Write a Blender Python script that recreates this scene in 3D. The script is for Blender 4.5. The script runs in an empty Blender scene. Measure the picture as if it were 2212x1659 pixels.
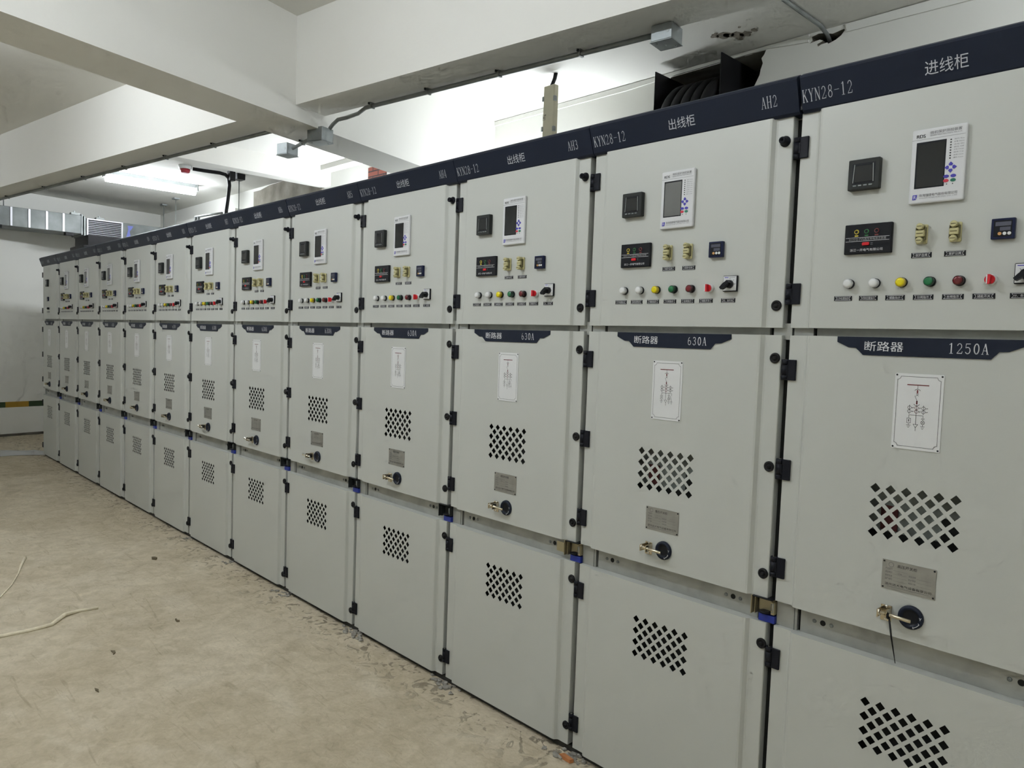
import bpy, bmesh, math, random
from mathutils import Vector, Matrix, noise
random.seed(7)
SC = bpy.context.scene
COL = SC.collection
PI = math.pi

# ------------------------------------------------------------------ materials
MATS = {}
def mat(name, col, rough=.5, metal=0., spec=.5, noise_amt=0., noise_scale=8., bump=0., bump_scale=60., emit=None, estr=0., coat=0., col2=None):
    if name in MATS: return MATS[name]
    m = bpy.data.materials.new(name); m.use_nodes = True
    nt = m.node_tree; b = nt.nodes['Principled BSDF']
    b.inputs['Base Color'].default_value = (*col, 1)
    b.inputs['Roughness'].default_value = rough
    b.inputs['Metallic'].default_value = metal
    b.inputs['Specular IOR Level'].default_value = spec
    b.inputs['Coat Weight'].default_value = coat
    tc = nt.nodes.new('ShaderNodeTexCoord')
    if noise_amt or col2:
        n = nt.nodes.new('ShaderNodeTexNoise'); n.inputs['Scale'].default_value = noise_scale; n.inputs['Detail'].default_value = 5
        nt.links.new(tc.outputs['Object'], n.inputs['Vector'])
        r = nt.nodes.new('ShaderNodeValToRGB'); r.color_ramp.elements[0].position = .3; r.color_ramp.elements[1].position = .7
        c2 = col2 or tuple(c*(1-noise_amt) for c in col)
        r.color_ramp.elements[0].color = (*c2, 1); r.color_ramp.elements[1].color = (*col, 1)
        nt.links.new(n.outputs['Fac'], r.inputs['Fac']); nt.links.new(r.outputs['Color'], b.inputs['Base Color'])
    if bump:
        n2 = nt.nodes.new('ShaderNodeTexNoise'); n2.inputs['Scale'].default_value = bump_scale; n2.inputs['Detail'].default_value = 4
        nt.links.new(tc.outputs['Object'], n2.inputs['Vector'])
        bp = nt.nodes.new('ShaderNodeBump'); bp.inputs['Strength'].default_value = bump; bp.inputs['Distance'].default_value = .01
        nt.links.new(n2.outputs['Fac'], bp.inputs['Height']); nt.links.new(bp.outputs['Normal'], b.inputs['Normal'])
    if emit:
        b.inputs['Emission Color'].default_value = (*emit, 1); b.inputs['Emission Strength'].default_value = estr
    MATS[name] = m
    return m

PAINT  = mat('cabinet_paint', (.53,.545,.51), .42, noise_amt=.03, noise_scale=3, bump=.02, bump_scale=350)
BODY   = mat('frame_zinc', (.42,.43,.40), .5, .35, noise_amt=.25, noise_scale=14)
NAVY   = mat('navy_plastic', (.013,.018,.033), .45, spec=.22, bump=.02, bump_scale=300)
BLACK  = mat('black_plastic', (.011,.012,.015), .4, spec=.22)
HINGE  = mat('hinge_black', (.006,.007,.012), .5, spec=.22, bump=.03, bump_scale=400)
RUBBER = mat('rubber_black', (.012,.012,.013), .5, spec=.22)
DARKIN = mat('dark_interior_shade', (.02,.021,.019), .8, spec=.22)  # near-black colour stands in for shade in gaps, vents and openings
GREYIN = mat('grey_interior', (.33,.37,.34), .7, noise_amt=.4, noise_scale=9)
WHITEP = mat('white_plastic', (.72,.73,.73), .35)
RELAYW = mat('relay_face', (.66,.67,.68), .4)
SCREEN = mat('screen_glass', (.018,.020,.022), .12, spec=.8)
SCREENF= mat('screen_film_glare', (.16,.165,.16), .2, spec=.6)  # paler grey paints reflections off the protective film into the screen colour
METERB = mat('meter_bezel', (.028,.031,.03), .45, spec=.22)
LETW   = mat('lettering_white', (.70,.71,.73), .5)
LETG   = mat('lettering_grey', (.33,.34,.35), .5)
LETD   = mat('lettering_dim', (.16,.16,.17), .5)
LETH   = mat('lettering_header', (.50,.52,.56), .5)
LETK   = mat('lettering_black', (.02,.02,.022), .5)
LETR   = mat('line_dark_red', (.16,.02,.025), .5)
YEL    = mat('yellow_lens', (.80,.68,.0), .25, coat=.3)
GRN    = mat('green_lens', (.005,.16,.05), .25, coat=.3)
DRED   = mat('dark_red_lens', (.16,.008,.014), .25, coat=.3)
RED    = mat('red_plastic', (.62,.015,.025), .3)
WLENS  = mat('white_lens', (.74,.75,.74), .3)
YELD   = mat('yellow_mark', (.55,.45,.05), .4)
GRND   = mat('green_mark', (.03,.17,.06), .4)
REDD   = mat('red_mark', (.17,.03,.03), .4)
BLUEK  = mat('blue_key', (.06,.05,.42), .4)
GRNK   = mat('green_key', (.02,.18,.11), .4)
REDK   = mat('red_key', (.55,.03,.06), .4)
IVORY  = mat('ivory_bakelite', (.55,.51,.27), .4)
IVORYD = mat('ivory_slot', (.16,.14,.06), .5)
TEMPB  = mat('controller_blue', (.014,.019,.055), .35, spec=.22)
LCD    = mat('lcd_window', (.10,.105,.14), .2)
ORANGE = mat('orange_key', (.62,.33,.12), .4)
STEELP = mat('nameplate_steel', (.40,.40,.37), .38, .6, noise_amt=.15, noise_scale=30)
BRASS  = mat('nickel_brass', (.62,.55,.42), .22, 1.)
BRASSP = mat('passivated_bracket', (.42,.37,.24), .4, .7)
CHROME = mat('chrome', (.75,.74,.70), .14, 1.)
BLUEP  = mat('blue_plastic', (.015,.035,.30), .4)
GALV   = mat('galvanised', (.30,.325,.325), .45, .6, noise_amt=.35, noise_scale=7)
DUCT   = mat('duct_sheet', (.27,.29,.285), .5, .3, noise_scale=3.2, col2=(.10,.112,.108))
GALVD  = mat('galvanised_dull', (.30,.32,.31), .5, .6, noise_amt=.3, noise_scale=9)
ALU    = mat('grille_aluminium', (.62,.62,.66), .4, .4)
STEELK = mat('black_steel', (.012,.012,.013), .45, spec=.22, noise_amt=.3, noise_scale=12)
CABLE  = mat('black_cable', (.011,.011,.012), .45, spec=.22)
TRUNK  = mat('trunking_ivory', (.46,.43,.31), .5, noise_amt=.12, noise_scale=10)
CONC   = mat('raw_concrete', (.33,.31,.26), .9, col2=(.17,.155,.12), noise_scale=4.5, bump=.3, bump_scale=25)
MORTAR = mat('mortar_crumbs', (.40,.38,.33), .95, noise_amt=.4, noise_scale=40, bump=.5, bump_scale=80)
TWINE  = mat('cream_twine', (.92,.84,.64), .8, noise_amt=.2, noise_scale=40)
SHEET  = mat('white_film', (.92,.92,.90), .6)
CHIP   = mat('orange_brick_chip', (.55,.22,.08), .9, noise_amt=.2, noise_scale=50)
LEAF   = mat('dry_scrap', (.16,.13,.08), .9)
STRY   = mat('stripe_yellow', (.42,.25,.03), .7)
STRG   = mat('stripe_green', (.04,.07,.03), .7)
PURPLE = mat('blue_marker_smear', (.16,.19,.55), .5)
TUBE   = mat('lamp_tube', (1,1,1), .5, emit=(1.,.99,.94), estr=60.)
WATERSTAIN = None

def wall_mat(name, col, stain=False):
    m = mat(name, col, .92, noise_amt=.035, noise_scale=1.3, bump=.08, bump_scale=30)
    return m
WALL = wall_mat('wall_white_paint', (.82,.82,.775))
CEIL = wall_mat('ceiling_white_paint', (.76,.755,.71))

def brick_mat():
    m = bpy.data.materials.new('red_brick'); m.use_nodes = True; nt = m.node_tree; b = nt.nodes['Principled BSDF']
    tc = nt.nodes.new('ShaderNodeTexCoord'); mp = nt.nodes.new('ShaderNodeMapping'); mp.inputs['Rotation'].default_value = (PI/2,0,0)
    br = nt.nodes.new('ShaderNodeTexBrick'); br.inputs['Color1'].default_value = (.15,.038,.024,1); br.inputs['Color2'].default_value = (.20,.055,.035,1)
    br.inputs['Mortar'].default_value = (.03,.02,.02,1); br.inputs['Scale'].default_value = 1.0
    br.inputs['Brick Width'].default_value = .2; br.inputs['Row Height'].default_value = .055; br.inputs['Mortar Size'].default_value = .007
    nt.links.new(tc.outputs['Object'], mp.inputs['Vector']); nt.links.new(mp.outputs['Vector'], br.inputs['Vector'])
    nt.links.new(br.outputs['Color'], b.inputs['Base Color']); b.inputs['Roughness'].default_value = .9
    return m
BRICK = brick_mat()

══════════

### Task details
Restate only the lines running from the start of the material above through the line containing "PI = math.pi", ends included. No pictures.

### Correct output
Write a Blender Python script that recreates this scene in 3D. The script is for Blender 4.5. The script runs in an empty Blender scene. Measure the picture as if it were 2212x1659 pixels.
import bpy, bmesh, math, random
from mathutils import Vector, Matrix, noise
random.seed(7)
SC = bpy.context.scene
COL = SC.collection
PI = math.pi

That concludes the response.